> **Problem to work on**: Reproduce the listing below verbatim.

>> Begin Data segment

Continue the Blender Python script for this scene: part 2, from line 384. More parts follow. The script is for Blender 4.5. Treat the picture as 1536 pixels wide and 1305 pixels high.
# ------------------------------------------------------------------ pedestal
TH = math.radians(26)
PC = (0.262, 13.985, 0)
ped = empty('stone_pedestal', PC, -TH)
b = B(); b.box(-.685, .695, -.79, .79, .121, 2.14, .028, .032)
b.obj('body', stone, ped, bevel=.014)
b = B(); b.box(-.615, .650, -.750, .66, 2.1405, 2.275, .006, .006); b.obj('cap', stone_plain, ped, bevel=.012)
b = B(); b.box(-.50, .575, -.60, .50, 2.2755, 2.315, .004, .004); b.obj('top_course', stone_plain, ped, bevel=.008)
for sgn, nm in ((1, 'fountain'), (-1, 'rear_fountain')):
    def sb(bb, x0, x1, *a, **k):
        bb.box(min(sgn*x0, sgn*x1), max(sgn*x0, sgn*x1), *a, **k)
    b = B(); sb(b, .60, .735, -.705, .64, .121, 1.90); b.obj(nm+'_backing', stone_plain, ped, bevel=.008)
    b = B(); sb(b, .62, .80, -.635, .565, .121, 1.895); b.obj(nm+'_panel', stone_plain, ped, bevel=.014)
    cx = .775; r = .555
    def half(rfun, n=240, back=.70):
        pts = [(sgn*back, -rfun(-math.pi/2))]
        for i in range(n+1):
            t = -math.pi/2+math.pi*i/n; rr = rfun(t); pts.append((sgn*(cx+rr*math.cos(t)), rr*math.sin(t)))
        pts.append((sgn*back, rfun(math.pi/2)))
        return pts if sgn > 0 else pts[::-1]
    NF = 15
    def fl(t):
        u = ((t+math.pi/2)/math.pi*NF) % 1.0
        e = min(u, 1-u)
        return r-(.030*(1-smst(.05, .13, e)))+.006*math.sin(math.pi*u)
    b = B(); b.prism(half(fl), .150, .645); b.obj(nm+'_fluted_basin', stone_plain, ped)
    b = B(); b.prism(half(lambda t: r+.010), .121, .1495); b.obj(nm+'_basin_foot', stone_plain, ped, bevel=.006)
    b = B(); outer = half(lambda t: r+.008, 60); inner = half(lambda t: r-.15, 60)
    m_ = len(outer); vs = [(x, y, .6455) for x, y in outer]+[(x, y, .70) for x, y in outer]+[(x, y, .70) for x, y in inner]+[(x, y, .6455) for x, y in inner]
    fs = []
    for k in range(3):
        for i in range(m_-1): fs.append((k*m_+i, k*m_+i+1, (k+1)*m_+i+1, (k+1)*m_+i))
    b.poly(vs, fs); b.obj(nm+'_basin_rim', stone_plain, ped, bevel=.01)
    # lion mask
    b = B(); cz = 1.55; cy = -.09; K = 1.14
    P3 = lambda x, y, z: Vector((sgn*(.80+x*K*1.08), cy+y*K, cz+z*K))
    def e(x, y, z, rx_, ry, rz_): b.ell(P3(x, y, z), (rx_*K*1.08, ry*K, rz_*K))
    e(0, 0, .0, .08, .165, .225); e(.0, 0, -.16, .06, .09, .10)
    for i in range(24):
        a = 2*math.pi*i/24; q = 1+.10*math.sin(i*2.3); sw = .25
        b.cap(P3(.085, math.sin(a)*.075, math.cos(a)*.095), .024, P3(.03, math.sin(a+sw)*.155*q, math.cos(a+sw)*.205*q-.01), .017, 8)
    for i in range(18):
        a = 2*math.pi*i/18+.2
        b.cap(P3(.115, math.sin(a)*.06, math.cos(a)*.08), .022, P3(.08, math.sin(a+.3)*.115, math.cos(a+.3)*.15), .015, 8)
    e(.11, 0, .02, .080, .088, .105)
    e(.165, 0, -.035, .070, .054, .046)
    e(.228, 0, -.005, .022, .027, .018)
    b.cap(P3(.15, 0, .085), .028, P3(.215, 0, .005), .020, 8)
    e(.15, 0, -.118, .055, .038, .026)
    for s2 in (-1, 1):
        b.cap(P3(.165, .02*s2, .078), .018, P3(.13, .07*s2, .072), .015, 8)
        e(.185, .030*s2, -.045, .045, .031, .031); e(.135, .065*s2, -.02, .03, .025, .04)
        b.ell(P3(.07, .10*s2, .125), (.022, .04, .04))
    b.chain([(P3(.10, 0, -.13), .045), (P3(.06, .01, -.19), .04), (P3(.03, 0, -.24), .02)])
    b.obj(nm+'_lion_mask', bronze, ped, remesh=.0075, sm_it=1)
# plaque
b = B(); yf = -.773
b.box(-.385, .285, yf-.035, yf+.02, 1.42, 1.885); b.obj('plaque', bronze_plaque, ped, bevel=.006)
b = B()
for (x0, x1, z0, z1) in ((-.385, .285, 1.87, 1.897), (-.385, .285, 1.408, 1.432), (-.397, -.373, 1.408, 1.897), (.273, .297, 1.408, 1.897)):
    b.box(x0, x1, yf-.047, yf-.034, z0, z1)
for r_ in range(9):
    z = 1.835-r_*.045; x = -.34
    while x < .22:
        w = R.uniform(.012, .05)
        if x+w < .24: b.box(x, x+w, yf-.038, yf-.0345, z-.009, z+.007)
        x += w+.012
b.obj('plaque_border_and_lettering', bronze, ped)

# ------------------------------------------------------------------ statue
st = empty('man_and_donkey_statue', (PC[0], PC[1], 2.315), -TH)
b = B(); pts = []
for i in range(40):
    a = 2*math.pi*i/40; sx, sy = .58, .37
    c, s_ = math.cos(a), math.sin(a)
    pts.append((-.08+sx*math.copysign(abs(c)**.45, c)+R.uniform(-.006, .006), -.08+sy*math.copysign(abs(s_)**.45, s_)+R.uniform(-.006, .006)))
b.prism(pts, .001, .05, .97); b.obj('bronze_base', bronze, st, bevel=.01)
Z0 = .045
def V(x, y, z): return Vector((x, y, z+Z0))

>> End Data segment

> **Finished task**:
Continue the Blender Python script for this scene: part 2, from line 384. More parts follow. The script is for Blender 4.5. Treat the picture as 1536 pixels wide and 1305 pixels high.
# ------------------------------------------------------------------ pedestal
TH = math.radians(26)
PC = (0.262, 13.985, 0)
ped = empty('stone_pedestal', PC, -TH)
b = B(); b.box(-.685, .695, -.79, .79, .121, 2.14, .028, .032)
b.obj('body', stone, ped, bevel=.014)
b = B(); b.box(-.615, .650, -.750, .66, 2.1405, 2.275, .006, .006); b.obj('cap', stone_plain, ped, bevel=.012)
b = B(); b.box(-.50, .575, -.60, .50, 2.2755, 2.315, .004, .004); b.obj('top_course', stone_plain, ped, bevel=.008)
for sgn, nm in ((1, 'fountain'), (-1, 'rear_fountain')):
    def sb(bb, x0, x1, *a, **k):
        bb.box(min(sgn*x0, sgn*x1), max(sgn*x0, sgn*x1), *a, **k)
    b = B(); sb(b, .60, .735, -.705, .64, .121, 1.90); b.obj(nm+'_backing', stone_plain, ped, bevel=.008)
    b = B(); sb(b, .62, .80, -.635, .565, .121, 1.895); b.obj(nm+'_panel', stone_plain, ped, bevel=.014)
    cx = .775; r = .555
    def half(rfun, n=240, back=.70):
        pts = [(sgn*back, -rfun(-math.pi/2))]
        for i in range(n+1):
            t = -math.pi/2+math.pi*i/n; rr = rfun(t); pts.append((sgn*(cx+rr*math.cos(t)), rr*math.sin(t)))
        pts.append((sgn*back, rfun(math.pi/2)))
        return pts if sgn > 0 else pts[::-1]
    NF = 15
    def fl(t):
        u = ((t+math.pi/2)/math.pi*NF) % 1.0
        e = min(u, 1-u)
        return r-(.030*(1-smst(.05, .13, e)))+.006*math.sin(math.pi*u)
    b = B(); b.prism(half(fl), .150, .645); b.obj(nm+'_fluted_basin', stone_plain, ped)
    b = B(); b.prism(half(lambda t: r+.010), .121, .1495); b.obj(nm+'_basin_foot', stone_plain, ped, bevel=.006)
    b = B(); outer = half(lambda t: r+.008, 60); inner = half(lambda t: r-.15, 60)
    m_ = len(outer); vs = [(x, y, .6455) for x, y in outer]+[(x, y, .70) for x, y in outer]+[(x, y, .70) for x, y in inner]+[(x, y, .6455) for x, y in inner]
    fs = []
    for k in range(3):
        for i in range(m_-1): fs.append((k*m_+i, k*m_+i+1, (k+1)*m_+i+1, (k+1)*m_+i))
    b.poly(vs, fs); b.obj(nm+'_basin_rim', stone_plain, ped, bevel=.01)
    # lion mask
    b = B(); cz = 1.55; cy = -.09; K = 1.14
    P3 = lambda x, y, z: Vector((sgn*(.80+x*K*1.08), cy+y*K, cz+z*K))
    def e(x, y, z, rx_, ry, rz_): b.ell(P3(x, y, z), (rx_*K*1.08, ry*K, rz_*K))
    e(0, 0, .0, .08, .165, .225); e(.0, 0, -.16, .06, .09, .10)
    for i in range(24):
        a = 2*math.pi*i/24; q = 1+.10*math.sin(i*2.3); sw = .25
        b.cap(P3(.085, math.sin(a)*.075, math.cos(a)*.095), .024, P3(.03, math.sin(a+sw)*.155*q, math.cos(a+sw)*.205*q-.01), .017, 8)
    for i in range(18):
        a = 2*math.pi*i/18+.2
        b.cap(P3(.115, math.sin(a)*.06, math.cos(a)*.08), .022, P3(.08, math.sin(a+.3)*.115, math.cos(a+.3)*.15), .015, 8)
    e(.11, 0, .02, .080, .088, .105)
    e(.165, 0, -.035, .070, .054, .046)
    e(.228, 0, -.005, .022, .027, .018)
    b.cap(P3(.15, 0, .085), .028, P3(.215, 0, .005), .020, 8)
    e(.15, 0, -.118, .055, .038, .026)
    for s2 in (-1, 1):
        b.cap(P3(.165, .02*s2, .078), .018, P3(.13, .07*s2, .072), .015, 8)
        e(.185, .030*s2, -.045, .045, .031, .031); e(.135, .065*s2, -.02, .03, .025, .04)
        b.ell(P3(.07, .10*s2, .125), (.022, .04, .04))
    b.chain([(P3(.10, 0, -.13), .045), (P3(.06, .01, -.19), .04), (P3(.03, 0, -.24), .02)])
    b.obj(nm+'_lion_mask', bronze, ped, remesh=.0075, sm_it=1)
# plaque
b = B(); yf = -.773
b.box(-.385, .285, yf-.035, yf+.02, 1.42, 1.885); b.obj('plaque', bronze_plaque, ped, bevel=.006)
b = B()
for (x0, x1, z0, z1) in ((-.385, .285, 1.87, 1.897), (-.385, .285, 1.408, 1.432), (-.397, -.373, 1.408, 1.897), (.273, .297, 1.408, 1.897)):
    b.box(x0, x1, yf-.047, yf-.034, z0, z1)
for r_ in range(9):
    z = 1.835-r_*.045; x = -.34
    while x < .22:
        w = R.uniform(.012, .05)
        if x+w < .24: b.box(x, x+w, yf-.038, yf-.0345, z-.009, z+.007)
        x += w+.012
b.obj('plaque_border_and_lettering', bronze, ped)

# ------------------------------------------------------------------ statue
st = empty('man_and_donkey_statue', (PC[0], PC[1], 2.315), -TH)
b = B(); pts = []
for i in range(40):
    a = 2*math.pi*i/40; sx, sy = .58, .37
    c, s_ = math.cos(a), math.sin(a)
    pts.append((-.08+sx*math.copysign(abs(c)**.45, c)+R.uniform(-.006, .006), -.08+sy*math.copysign(abs(s_)**.45, s_)+R.uniform(-.006, .006)))
b.prism(pts, .001, .05, .97); b.obj('bronze_base', bronze, st, bevel=.01)
Z0 = .045
def V(x, y, z): return Vector((x, y, z+Z0))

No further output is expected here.